You know that feeling when half your automation stack hums along perfectly but Tomcat’s XML-RPC endpoint decides to misbehave? XML-RPC is one of those relics that still runs critical paths inside enterprise systems. It works fine, right up until access control, request parsing, or threaded session handling collide. Then logs turn into riddles.
Tomcat XML-RPC sits where legacy meets modern infrastructure. Tomcat delivers the container power, connection management, and servlet reliability that big systems lean on. XML-RPC gives old-school services a universal remote procedure framework that still matters when versioned APIs or lightweight integrations are needed. When configured properly, this duo enables straightforward function calls across systems that otherwise refuse to talk.

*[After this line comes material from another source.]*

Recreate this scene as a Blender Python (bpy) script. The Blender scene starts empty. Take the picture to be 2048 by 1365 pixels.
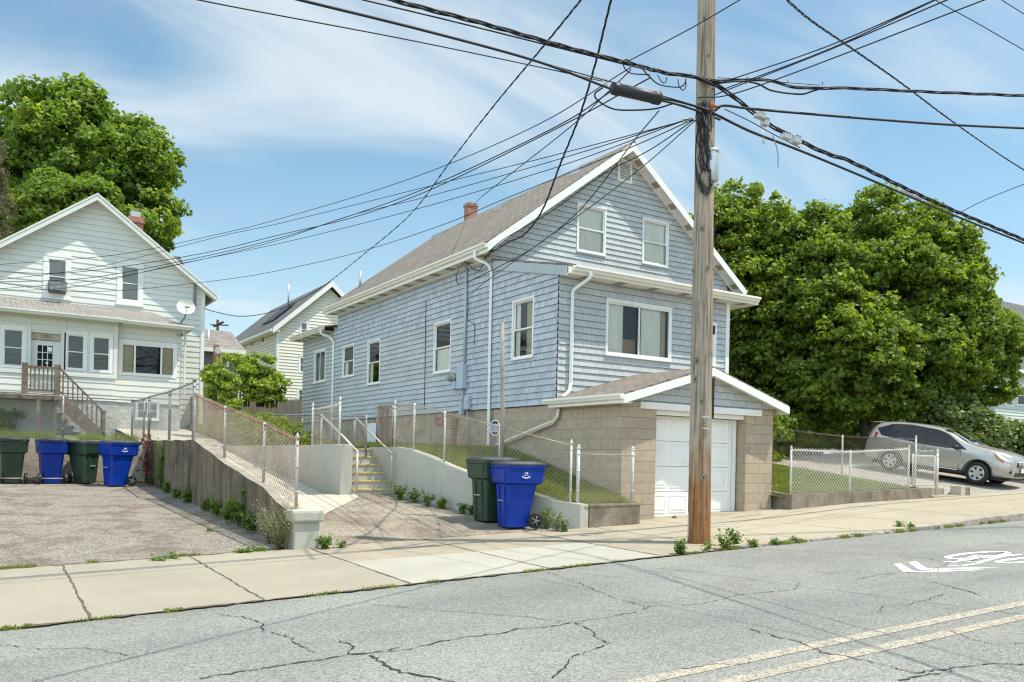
import bpy, bmesh, math, random
import numpy as np
from mathutils import Vector, Matrix
random.seed(7)
R=math.radians
scene=bpy.context.scene
col=scene.collection
# ---------------------------------------------------------------- camera (level, perspective-corrected photo)
F=1664.;PX,PY=1024.,918.;RHO=R(1.25);A=R(32.35);EYE=1.3
cd=bpy.data.cameras.new('camera');cam=bpy.data.objects.new('camera',cd);col.objects.link(cam);scene.camera=cam
cd.sensor_fit='HORIZONTAL';cd.sensor_width=36;cd.lens=F/2048*36;cd.shift_y=(PY-682.5)/2048;cd.clip_start=.1;cd.clip_end=3000
_f=Vector((math.sin(A),math.cos(A),0));_r=Vector((math.cos(A),-math.sin(A),0));_u=Vector((0,0,1))
_cx=_r*math.cos(RHO)+_u*math.sin(RHO);_cy=_u*math.cos(RHO)-_r*math.sin(RHO);_cz=-_f
M=Matrix((( _cx.x,_cy.x,_cz.x,0),(_cx.y,_cy.y,_cz.y,0),(_cx.z,_cy.z,_cz.z,EYE),(0,0,0,1)));cam.matrix_world=M
# ---------------------------------------------------------------- sun + sky
SUNDIR=Vector((.50,-.38,1.33)).normalized()   # towards the sun
sd=bpy.data.lights.new('sun','SUN');sun=bpy.data.objects.new('sun',sd);col.objects.link(sun)
sd.energy=4.2;sd.angle=R(.53);sd.color=(1,.94,.85)
sun.rotation_euler=SUNDIR.to_track_quat('Z','Y').to_euler();sun.location=(20,-20,40)
w=bpy.data.worlds.new('World');scene.world=w;w.use_nodes=True
nt=w.node_tree;N=nt.nodes;L=nt.links;N.clear()
def wn(t,**k):
    n=N.new(t)
    for a,b in k.items(): setattr(n,a,b)
    return n
sky=wn('ShaderNodeTexSky',sky_type='NISHITA',sun_disc=False,sun_elevation=math.asin(SUNDIR.z),sun_rotation=math.atan2(SUNDIR.x,SUNDIR.y),air_density=1.0,dust_density=.6,ozone_density=1.6)
tc=wn('ShaderNodeTexCoord')
sep=wn('ShaderNodeSeparateXYZ');L.new(tc.outputs['Generated'],sep.inputs[0])
def wm(op,a,b=None,clamp=False):
    n=wn('ShaderNodeMath',operation=op);n.use_clamp=clamp
    for i,v in enumerate((a,b)):
        if v is None: continue
        if isinstance(v,(int,float)): n.inputs[i].default_value=v
        else: L.new(v,n.inputs[i])
    return n.outputs[0]
# cirrus sheet: project the direction on a high flat layer
zz=wm('MAXIMUM',wm('ADD',sep.outputs[2],.12),.05)
cx=wm('DIVIDE',sep.outputs[0],zz);cy=wm('DIVIDE',sep.outputs[1],zz)
cmb=wn('ShaderNodeCombineXYZ');L.new(cx,cmb.inputs[0]);L.new(cy,cmb.inputs[1])
mp=wn('ShaderNodeMapping');L.new(cmb.outputs[0],mp.inputs[0]);mp.inputs['Rotation'].default_value=(0,0,R(150));mp.inputs['Scale'].default_value=(.42,1.15,1);mp.inputs['Location'].default_value=(-.8445,-11.7278,0)
n1=wn('ShaderNodeTexNoise');L.new(mp.outputs[0],n1.inputs['Vector']);n1.inputs['Scale'].default_value=1.25;n1.inputs['Detail'].default_value=9;n1.inputs['Roughness'].default_value=.56;n1.inputs['Distortion'].default_value=.9
n2=wn('ShaderNodeTexNoise');L.new(mp.outputs[0],n2.inputs['Vector']);n2.inputs['Scale'].default_value=.45;n2.inputs['Detail'].default_value=3
sm=wm('ADD',wm('MULTIPLY',n1.outputs[0],.6),wm('MULTIPLY',n2.outputs[0],.6))
mr=wn('ShaderNodeMapRange');L.new(sm,mr.inputs[0]);mr.inputs[1].default_value=.53;mr.inputs[2].default_value=.76;mr.inputs[3].default_value=.05;mr.inputs[4].default_value=.76;mr.interpolation_type='SMOOTHSTEP'
hor=wm('MULTIPLY',wm('POWER',wm('SUBTRACT',1.0,wm('ABSOLUTE',sep.outputs[2]),True),5.0),.95)
fac=wm('ADD',mr.outputs[0],hor,True)
mx=wn('ShaderNodeMix',data_type='RGBA');L.new(fac,mx.inputs[0]);mx.inputs[7].default_value=(4.2,4.65,4.85,1)
tint=wn('ShaderNodeMix',data_type='RGBA',blend_type='MULTIPLY');tint.inputs[0].default_value=1;L.new(sky.outputs[0],tint.inputs[6]);tint.inputs[7].default_value=(.57,.87,.86,1)
L.new(tint.outputs[2],mx.inputs[6])
# sky brightness added out of view, left and behind, to lift shaded walls
dt=wn('ShaderNodeVectorMath',operation='DOT_PRODUCT');L.new(tc.outputs['Generated'],dt.inputs[0]);dt.inputs[1].default_value=(-.95,-.32,.05)
ms_=wn('ShaderNodeMapRange');ms_.interpolation_type='SMOOTHSTEP';L.new(dt.outputs['Value'],ms_.inputs[0]);ms_.inputs[1].default_value=.0;ms_.inputs[2].default_value=.75;ms_.inputs[3].default_value=1.;ms_.inputs[4].default_value=2.5
sc_=wn('ShaderNodeVectorMath',operation='SCALE');L.new(mx.outputs[2],sc_.inputs[0]);L.new(ms_.outputs[0],sc_.inputs['Scale'])
bg=wn('ShaderNodeBackground');L.new(sc_.outputs[0],bg.inputs[0]);bg.inputs[1].default_value=.15
wo=wn('ShaderNodeOutputWorld');L.new(bg.outputs[0],wo.inputs[0])
vs=scene.view_settings;vs.view_transform='Standard';vs.look='None';vs.exposure=0.42;vs.gamma=1;vs.use_curve_mapping=False
scene.cycles.use_denoising=True;scene.cycles.pixel_filter_type='BLACKMAN_HARRIS';scene.cycles.filter_width=1.2;scene.cycles.max_bounces=6;scene.cycles.transparent_max_bounces=16
# ---------------------------------------------------------------- pixel -> world on a known real plane
def ray(x,y):
    dx=x-PX;dy=y-PY;c,s=math.cos(RHO),math.sin(RHO)
    u=c*dx+s*dy;v=-s*dx+c*dy
    return Vector((u*math.cos(A)+F*math.sin(A),-u*math.sin(A)+F*math.cos(A),-v))
CAM=Vector((0,0,EYE))
def onY(x,y,Y): d=ray(x,y);return CAM+d*(Y/d.y)
def onX(x,y,X): d=ray(x,y);return CAM+d*(X/d.x)
def onS(x,y,c=-.25,sx=.031,sy=0.,y0=12.):
    d=ray(x,y);return CAM+d*((c-sy*y0-EYE)/(d.z-sx*d.x-sy*d.y))
def at(x,y,D): d=ray(x,y);return CAM+d*(D/F)      # D metres along the view
def street(X): return -.25+.031*X
# ---------------------------------------------------------------- node materials
def mat(name,base,rough=.8,var=.0,vscale=3.,col2=None,c2scale=1.2,c2lo=.45,c2hi=.7,bump=0.,bscale=40.,spec=.3,metal=0.,stretch=(1,1,1),coord='Object',detail=6,extra=None,speck=None,sheen=0):
    m=bpy.data.materials.new(name);m.use_nodes=True;t=m.node_tree;n=t.nodes;l=t.links
    b=n['Principled BSDF'];b.inputs['Roughness'].default_value=rough;b.inputs['Specular IOR Level'].default_value=spec;b.inputs['Metallic'].default_value=metal
    tcn=n.new('ShaderNodeTexCoord');mpn=n.new('ShaderNodeMapping');mpn.inputs['Scale'].default_value=stretch
    l.new(tcn.outputs[coord],mpn.inputs[0]);vec=mpn.outputs[0]
    cur=None
    def rgb(c):
        r=n.new('ShaderNodeRGB');r.outputs[0].default_value=(*c,1);return r.outputs[0]
    cur=rgb(base)
    def mixc(f,a,bb,bt='MIX'):
        x=n.new('ShaderNodeMix');x.data_type='RGBA';x.blend_type=bt
        if isinstance(f,float): x.inputs[0].default_value=f
        else: l.new(f,x.inputs[0])
        l.new(a,x.inputs[6]);l.new(bb,x.inputs[7]);return x.outputs[2]
    def noise(s,d=5,r=.55,v=None,dist=0):
        x=n.new('ShaderNodeTexNoise');x.inputs['Scale'].default_value=s;x.inputs['Detail'].default_value=d;x.inputs['Roughness'].default_value=r;x.inputs['Distortion'].default_value=dist
        l.new(v or vec,x.inputs['Vector']);return x.outputs[0]
    def mrange(v,a,bb,c=0.,d=1.):
        x=n.new('ShaderNodeMapRange');l.new(v,x.inputs[0])
        for i,q in enumerate((a,bb,c,d)): x.inputs[i+1].default_value=q
        return x.outputs[0]
    if col2: cur=mixc(mrange(noise(c2scale,detail,.6,dist=.4),c2lo,c2hi),cur,rgb(col2))
    if speck:
        c3,s3,lo,hi=speck;cur=mixc(mrange(noise(s3,2,.5),lo,hi),cur,rgb(c3))
    H=dict(n=n,l=l,rgb=rgb,mixc=mixc,noise=noise,mrange=mrange,vec=vec,tc=tcn,b=b,m=m)
    hgt=None
    if extra:
        r=extra(H,cur)
        if isinstance(r,tuple): cur,hgt=r
        else: cur=r
    if var>0:
        v=mrange(noise(vscale,6,.6),.3,.7,1-var,1+var)
        x=n.new('ShaderNodeVectorMath');x.operation='SCALE';l.new(cur,x.inputs[0]);l.new(v,x.inputs['Scale']);cur=x.outputs[0]
    l.new(cur,b.inputs['Base Color'])
    if bump>0 or hgt is not None:
        bp=n.new('ShaderNodeBump');bp.inputs['Strength'].default_value=1.;bp.inputs['Distance'].default_value=max(bump,.004)
        if hgt is None: hgt=noise(bscale,5,.6)
        l.new(hgt,bp.inputs['Height']);l.new(bp.outputs[0],b.inputs['Normal'])
    return m
def brick(H,cur,bw,bh,mort,c_m,vary=.12,off=.5,msm=.1,hh=False,jitter=0.):
    n,l=H['n'],H['l'];x=n.new('ShaderNodeTexBrick');uv=H['tc'].outputs['UV']
    l.new(uv,x.inputs['Vector']);x.offset=off
    x.inputs['Scale'].default_value=1;x.inputs['Mortar Size'].default_value=mort;x.inputs['Mortar Smooth'].default_value=msm
    x.inputs['Brick Width'].default_value=bw;x.inputs['Row Height'].default_value=bh;x.inputs['Bias'].default_value=0
    x.inputs['Color1'].default_value=(1-vary,)*3+(1,);x.inputs['Color2'].default_value=(1+vary,)*3+(1,);x.inputs['Mortar'].default_value=(1,1,1,1)
    c=H['mixc'](1.,cur,x.outputs['Color'],'MULTIPLY')
    c=H['mixc'](x.outputs['Fac'],c,H['rgb'](c_m))
    if hh:
        iv=n.new('ShaderNodeMath');iv.operation='MULTIPLY_ADD';l.new(x.outputs['Fac'],iv.inputs[0]);iv.inputs[1].default_value=-1.;
        l.new(H['noise'](60,3),iv.inputs[2]);return c,iv.outputs[0]
    return c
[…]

Here’s the trick: you want predictable request validation, authentication that doesn’t rely on static credentials, and controlled exposure of public methods. XML-RPC’s simplicity is its biggest advantage and its biggest risk. Passing structured data over HTTP sounds neat until someone decides to fuzz it. To integrate safely, enforce vetted method lists, validated payloads, and TLS termination through Tomcat’s native connectors.
Integration workflow
A clean Tomcat XML-RPC setup isolates the handler servlet, routes traffic through a security filter tied to your identity provider, and logs invocation traces to a dedicated channel. Map method permissions using your standard RBAC model. In most cases, you only need service-level keys or tokens verified by something like AWS IAM or Okta before the request hits your servlet. The goal is simple: restrict who can trigger calls, know what was called, and be able to replay safely if things blow up.
Best practices
- Use short-lived tokens instead of API passwords.
- Deny methods by default, then explicitly allow approved ones.
- Rotate credentials with CI/CD events, not human hands.
- Serialize cautiously, since XML parsing can trip memory or CPU spikes.
- Watch your logs for method patterns that suggest automated scraping or brute force.
When performance counts, configure thread pools and adjust connection timeouts. XML-RPC doesn’t stream, so requests block. Tune your pool size to match the concurrency you expect, not the one you fear.